[START OF Information supplied]

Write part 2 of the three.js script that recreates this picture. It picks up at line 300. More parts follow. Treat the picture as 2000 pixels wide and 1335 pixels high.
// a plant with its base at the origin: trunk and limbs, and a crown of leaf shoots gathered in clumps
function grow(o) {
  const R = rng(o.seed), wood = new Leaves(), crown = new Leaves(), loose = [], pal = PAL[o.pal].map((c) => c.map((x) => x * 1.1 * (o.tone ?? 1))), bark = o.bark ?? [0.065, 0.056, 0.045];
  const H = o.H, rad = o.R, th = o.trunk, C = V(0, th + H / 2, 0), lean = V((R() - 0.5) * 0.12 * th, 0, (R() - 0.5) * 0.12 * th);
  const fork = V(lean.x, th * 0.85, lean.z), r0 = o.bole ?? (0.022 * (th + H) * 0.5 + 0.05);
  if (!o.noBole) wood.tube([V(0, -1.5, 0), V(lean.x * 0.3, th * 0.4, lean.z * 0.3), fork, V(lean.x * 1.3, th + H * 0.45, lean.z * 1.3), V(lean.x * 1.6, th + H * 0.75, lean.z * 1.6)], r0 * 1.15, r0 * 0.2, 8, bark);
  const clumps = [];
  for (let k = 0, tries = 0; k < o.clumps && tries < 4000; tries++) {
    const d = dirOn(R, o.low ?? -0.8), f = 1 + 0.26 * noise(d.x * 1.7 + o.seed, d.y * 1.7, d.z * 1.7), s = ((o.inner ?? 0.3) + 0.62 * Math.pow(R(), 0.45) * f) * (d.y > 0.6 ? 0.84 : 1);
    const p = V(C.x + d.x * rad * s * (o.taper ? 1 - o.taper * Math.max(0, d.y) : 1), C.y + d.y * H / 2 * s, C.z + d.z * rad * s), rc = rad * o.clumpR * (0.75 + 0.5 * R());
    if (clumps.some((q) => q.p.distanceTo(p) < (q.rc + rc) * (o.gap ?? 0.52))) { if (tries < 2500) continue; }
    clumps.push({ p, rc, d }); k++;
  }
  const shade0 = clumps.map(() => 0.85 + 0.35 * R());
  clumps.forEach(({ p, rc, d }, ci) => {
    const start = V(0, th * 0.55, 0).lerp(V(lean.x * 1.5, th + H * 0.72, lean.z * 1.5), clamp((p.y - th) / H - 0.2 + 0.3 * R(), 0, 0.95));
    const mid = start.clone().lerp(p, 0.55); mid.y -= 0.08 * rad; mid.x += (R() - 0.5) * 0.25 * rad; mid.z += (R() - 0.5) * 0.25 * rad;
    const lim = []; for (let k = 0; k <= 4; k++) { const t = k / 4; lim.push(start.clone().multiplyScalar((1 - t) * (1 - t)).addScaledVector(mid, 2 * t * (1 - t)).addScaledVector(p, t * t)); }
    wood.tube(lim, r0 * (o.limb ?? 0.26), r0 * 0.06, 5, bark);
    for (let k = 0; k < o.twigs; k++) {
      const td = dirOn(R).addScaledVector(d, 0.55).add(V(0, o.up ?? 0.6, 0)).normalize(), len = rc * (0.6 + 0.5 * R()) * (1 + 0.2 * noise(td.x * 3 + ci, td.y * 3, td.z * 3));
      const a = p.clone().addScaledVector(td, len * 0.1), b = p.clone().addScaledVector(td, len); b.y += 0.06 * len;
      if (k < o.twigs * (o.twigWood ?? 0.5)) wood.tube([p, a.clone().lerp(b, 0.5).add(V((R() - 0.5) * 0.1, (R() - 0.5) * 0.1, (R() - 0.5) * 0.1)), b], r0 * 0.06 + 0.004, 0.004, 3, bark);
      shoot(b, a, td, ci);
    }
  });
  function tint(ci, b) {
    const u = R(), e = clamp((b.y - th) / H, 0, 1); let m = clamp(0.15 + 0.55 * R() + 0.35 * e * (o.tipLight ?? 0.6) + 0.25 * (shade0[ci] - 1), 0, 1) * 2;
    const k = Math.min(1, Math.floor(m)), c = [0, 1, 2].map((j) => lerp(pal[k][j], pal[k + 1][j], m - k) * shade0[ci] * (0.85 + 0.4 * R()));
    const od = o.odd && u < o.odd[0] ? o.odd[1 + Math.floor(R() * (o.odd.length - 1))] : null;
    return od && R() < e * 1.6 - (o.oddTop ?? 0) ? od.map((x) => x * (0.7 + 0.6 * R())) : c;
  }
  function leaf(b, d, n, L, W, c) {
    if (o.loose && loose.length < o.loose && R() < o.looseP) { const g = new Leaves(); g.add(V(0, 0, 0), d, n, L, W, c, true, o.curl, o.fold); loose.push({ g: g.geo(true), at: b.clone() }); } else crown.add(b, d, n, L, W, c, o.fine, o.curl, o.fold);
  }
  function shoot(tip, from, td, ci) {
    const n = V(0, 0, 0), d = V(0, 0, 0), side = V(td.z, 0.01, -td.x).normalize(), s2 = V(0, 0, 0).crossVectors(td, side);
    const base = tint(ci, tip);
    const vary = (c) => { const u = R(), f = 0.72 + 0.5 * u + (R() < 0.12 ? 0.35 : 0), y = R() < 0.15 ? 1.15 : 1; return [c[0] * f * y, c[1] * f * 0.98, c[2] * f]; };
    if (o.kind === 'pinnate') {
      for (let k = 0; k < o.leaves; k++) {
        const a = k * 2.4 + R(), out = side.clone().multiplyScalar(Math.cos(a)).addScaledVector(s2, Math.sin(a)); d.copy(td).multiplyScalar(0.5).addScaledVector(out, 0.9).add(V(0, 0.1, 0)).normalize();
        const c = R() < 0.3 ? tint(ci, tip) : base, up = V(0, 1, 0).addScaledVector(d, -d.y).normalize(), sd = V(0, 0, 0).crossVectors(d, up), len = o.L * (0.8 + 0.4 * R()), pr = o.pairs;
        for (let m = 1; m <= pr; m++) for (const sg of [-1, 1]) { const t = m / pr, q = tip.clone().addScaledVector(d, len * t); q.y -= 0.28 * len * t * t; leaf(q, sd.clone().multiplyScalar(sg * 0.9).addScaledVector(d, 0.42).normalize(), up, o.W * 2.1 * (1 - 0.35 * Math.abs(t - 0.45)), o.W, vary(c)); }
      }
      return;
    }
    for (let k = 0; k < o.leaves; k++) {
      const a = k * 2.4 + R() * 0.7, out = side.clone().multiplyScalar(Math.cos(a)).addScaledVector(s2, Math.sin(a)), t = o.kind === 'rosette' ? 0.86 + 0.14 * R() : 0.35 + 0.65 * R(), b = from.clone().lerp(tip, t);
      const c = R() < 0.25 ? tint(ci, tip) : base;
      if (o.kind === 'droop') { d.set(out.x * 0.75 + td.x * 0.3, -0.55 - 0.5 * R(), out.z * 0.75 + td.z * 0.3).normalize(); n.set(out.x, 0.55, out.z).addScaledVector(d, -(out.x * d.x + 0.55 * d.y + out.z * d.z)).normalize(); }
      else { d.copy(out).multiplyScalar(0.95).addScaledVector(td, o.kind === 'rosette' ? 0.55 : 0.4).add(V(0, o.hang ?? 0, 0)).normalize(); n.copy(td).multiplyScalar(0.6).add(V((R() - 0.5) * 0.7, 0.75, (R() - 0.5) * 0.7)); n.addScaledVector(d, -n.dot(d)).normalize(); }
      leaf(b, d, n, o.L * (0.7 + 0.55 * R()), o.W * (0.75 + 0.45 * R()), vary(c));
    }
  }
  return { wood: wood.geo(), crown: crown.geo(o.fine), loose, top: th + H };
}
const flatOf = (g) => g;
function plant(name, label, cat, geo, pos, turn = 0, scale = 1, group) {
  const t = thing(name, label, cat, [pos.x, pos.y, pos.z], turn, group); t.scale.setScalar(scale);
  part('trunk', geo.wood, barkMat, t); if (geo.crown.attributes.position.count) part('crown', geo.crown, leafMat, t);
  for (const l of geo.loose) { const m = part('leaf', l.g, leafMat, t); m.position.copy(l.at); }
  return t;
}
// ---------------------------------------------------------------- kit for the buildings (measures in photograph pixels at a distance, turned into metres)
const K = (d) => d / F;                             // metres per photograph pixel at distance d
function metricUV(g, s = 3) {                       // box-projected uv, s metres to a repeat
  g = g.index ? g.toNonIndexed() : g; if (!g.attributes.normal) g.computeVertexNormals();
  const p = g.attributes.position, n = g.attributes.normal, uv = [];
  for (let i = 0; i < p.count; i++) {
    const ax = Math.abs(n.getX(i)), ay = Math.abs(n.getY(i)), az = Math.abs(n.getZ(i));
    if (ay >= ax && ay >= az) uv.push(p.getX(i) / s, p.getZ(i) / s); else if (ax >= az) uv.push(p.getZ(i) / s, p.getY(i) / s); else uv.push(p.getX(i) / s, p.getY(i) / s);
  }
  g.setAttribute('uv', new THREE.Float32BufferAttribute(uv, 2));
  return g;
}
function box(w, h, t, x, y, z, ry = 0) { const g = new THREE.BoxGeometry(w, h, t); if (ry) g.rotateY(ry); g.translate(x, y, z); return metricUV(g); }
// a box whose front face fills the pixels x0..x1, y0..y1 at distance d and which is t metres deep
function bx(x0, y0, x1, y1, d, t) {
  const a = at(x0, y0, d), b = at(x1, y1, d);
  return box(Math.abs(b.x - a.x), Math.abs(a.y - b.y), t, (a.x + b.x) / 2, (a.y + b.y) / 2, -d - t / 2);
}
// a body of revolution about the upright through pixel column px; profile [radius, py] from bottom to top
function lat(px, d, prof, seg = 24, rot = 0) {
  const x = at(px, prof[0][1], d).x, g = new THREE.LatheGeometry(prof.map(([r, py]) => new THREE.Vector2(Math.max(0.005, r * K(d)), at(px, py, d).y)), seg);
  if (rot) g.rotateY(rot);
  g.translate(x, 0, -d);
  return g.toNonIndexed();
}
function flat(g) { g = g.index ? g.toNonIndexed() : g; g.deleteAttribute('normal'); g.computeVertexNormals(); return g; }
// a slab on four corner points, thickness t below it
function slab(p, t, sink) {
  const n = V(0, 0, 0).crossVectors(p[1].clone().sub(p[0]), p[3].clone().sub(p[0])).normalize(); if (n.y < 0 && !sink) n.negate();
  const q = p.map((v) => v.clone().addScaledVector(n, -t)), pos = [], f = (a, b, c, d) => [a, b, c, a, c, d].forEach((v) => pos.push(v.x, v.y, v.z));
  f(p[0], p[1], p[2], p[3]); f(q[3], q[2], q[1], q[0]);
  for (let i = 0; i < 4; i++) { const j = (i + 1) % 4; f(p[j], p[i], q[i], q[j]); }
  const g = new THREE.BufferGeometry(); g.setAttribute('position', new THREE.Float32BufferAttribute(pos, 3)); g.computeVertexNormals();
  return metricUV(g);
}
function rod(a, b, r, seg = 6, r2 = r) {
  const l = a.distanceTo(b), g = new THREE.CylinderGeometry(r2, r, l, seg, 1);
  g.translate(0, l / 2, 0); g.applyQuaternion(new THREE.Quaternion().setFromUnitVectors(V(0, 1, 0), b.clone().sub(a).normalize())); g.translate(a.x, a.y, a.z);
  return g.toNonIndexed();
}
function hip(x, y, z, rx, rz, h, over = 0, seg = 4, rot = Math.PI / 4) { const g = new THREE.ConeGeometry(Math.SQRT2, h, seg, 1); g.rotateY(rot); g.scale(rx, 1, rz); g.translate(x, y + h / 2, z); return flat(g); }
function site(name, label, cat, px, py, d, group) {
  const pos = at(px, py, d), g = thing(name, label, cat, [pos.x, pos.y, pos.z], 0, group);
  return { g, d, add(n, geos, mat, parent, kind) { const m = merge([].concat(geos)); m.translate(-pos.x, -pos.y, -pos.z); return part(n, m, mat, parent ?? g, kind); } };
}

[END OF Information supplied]

The required output is an exact reproduction of the lines starting at the one that contains "return od &&" and ending at the one that contains "const n = V(0, 0, 0), d". Both boundary lines belong to it.

    return od && R() < e * 1.6 - (o.oddTop ?? 0) ? od.map((x) => x * (0.7 + 0.6 * R())) : c;
  }
  function leaf(b, d, n, L, W, c) {
    if (o.loose && loose.length < o.loose && R() < o.looseP) { const g = new Leaves(); g.add(V(0, 0, 0), d, n, L, W, c, true, o.curl, o.fold); loose.push({ g: g.geo(true), at: b.clone() }); } else crown.add(b, d, n, L, W, c, o.fine, o.curl, o.fold);
  }
  function shoot(tip, from, td, ci) {
    const n = V(0, 0, 0), d = V(0, 0, 0), side = V(td.z, 0.01, -td.x).normalize(), s2 = V(0, 0, 0).crossVectors(td, side);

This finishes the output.